Work is enjoyable, for the people and the work itself if not for the overall experience of trying to get anything done with Kinko's. Honestly, it's like trying to get a PC and a Mac to work together. I'm a PC girl myself, always have been, so working with Kinko's reminds me of those times I've tried to make sense of a Mac. It's getting there, but it's different and frustrating. But the work itself appeals to my anal side and as always I enjoy my co-workers. Kinko's hired on three out of the four bindery people and the fourth was hired on as a scanner upstairs, so things seem to have worked out for the moment.
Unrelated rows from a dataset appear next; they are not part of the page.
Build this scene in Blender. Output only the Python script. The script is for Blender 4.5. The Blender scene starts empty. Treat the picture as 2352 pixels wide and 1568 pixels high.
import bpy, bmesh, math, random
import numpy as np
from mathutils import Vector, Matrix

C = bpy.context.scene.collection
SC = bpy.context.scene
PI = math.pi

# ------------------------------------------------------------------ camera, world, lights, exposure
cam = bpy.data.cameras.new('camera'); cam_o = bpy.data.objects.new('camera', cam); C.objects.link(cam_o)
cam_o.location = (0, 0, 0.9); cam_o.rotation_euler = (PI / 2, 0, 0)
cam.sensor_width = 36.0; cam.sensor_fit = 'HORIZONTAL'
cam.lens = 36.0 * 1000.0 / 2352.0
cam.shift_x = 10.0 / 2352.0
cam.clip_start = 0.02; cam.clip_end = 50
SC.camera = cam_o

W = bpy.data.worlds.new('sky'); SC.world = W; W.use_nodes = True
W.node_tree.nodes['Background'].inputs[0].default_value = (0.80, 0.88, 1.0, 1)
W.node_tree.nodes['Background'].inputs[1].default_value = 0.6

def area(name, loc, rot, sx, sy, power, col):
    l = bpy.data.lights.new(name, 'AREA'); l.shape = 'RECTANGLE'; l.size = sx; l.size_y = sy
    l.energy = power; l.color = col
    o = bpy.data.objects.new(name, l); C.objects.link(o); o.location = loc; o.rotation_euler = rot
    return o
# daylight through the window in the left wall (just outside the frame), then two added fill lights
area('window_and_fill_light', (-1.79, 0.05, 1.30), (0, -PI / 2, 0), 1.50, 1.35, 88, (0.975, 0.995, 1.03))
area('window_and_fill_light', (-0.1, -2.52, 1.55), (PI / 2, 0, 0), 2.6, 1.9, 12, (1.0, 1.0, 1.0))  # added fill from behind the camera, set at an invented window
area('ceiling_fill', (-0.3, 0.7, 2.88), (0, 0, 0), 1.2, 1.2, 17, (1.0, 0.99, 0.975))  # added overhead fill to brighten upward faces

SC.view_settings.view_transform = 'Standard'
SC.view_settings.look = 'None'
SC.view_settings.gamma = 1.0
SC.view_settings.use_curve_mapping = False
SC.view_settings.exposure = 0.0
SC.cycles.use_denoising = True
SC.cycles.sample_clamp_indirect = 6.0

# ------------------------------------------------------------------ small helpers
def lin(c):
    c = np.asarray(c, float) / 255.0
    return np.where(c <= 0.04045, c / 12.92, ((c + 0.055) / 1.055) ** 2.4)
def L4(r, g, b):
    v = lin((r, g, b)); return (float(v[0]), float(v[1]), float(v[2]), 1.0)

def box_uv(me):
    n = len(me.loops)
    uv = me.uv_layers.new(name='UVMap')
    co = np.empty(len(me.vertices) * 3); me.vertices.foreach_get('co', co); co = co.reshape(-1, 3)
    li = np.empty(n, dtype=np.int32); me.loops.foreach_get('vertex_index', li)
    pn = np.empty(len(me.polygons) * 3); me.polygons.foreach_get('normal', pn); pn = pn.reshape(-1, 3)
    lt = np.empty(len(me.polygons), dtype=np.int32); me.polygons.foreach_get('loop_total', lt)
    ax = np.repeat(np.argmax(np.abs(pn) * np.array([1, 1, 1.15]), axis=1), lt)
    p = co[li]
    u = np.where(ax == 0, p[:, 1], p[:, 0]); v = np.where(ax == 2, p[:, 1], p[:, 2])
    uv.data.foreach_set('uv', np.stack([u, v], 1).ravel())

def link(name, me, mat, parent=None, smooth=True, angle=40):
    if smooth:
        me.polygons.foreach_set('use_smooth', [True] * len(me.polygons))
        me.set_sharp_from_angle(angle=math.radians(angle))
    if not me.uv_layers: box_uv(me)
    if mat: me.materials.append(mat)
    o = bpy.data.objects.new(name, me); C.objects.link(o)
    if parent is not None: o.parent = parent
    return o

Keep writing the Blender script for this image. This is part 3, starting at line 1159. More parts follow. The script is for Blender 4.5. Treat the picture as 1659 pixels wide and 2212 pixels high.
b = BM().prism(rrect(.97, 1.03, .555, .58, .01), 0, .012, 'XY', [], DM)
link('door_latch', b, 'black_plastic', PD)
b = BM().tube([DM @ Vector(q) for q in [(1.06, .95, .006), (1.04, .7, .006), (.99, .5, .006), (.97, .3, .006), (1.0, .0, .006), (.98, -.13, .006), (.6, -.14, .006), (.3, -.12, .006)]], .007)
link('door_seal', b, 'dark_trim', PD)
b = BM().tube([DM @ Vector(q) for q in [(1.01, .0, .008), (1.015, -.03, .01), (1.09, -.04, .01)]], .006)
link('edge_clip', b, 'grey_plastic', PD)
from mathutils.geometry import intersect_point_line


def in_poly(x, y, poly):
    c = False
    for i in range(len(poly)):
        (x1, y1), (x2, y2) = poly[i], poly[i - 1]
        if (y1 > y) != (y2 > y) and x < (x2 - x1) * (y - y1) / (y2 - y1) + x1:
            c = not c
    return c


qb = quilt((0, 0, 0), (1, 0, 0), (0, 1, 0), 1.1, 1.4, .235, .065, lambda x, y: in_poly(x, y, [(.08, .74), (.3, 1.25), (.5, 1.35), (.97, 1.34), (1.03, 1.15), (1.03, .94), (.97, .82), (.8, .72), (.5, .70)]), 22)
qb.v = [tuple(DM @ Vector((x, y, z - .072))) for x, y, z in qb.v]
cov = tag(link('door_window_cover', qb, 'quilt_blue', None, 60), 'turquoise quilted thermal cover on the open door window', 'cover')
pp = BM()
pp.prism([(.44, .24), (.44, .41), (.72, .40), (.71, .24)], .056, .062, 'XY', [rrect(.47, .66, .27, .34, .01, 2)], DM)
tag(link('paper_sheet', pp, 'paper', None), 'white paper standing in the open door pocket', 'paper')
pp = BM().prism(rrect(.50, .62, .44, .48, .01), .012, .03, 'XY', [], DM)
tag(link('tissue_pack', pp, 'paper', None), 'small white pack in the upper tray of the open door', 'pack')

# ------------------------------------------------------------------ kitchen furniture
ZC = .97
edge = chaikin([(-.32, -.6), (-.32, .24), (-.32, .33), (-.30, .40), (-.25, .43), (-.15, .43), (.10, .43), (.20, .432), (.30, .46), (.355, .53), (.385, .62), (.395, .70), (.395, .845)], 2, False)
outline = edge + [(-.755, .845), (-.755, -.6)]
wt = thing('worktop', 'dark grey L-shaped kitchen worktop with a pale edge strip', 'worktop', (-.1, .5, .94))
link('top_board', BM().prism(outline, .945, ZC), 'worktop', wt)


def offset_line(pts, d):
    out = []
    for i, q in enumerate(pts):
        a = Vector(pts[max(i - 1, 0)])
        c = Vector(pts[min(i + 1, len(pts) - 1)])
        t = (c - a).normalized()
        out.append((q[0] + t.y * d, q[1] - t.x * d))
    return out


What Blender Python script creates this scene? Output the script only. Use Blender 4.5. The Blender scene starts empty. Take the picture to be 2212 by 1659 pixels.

I've gotten on a Sharon Kay Penman kick lately. I read her Here Be Dragons years ago and bought the other two books in the trilogy but never got around to them. So I reread Dragons, then went on to Falls the Shadow and and now just over halfway through The Reckoning. It's fast-paced fare, not badly written, with enough rollicking action, verbal jousting, and sordid medieval situations (marrying and having sex at 12 or 13, etc.) to keep anyone satisfied. Although woman are usually treated like dirt, Penman at least keeps to stronger women for her main characters, and for her male main characters (at least the "good guys"), men who respect women. Otherwise it might not be so much fun for me, realistic as it might be. I read The Bookseller of Kabul last year, and the treatment of women there was so infuriating that I couldn't enjoy it (that wasn't the only reason though). I think it got to me so much because it's the present (or near to it) and these medieval romances are firmly couched in the past.

Anyways.

I ran the Country Music Marathon just over a week ago. As I said, most poetically, after the race, "I just got my ass handed to me by that race." It was the hardest race I've ever done. Constant hills, persistant headwind, you name it. I wasn't running for time this time, since my training was a little spotty, and that's a VERY GOOD THING. =) But I did have a good time and I certainly felt really hardcore since I finished. We talked to some people afterwards and everyone agreed it was the hardest marathon EVER.*

Mark ran the half marathon which went on at the same time and he finished as well. I'm very proud of him. I think he may be hooked. There's a half marathon/5K this September in Bloomington that I signed up for, and when I asked him if he wanted to do the 5K, he said he wanted to go ahead and do the half instead. Sweet. I'm excited too. I haven't done a half marathon since 2000, so I'm eager to see what my time will be. I'm also pretty sure I'm going to give Chicago another whirl this fall. We'll see.

*Exaggeration. There's a marathon that is run up Mount Olympus in Greece. I'm going to go out on a limb and say that's a little harder than this one. In the spectrum of marathon course, I think this one in Nashville could be called "challenging."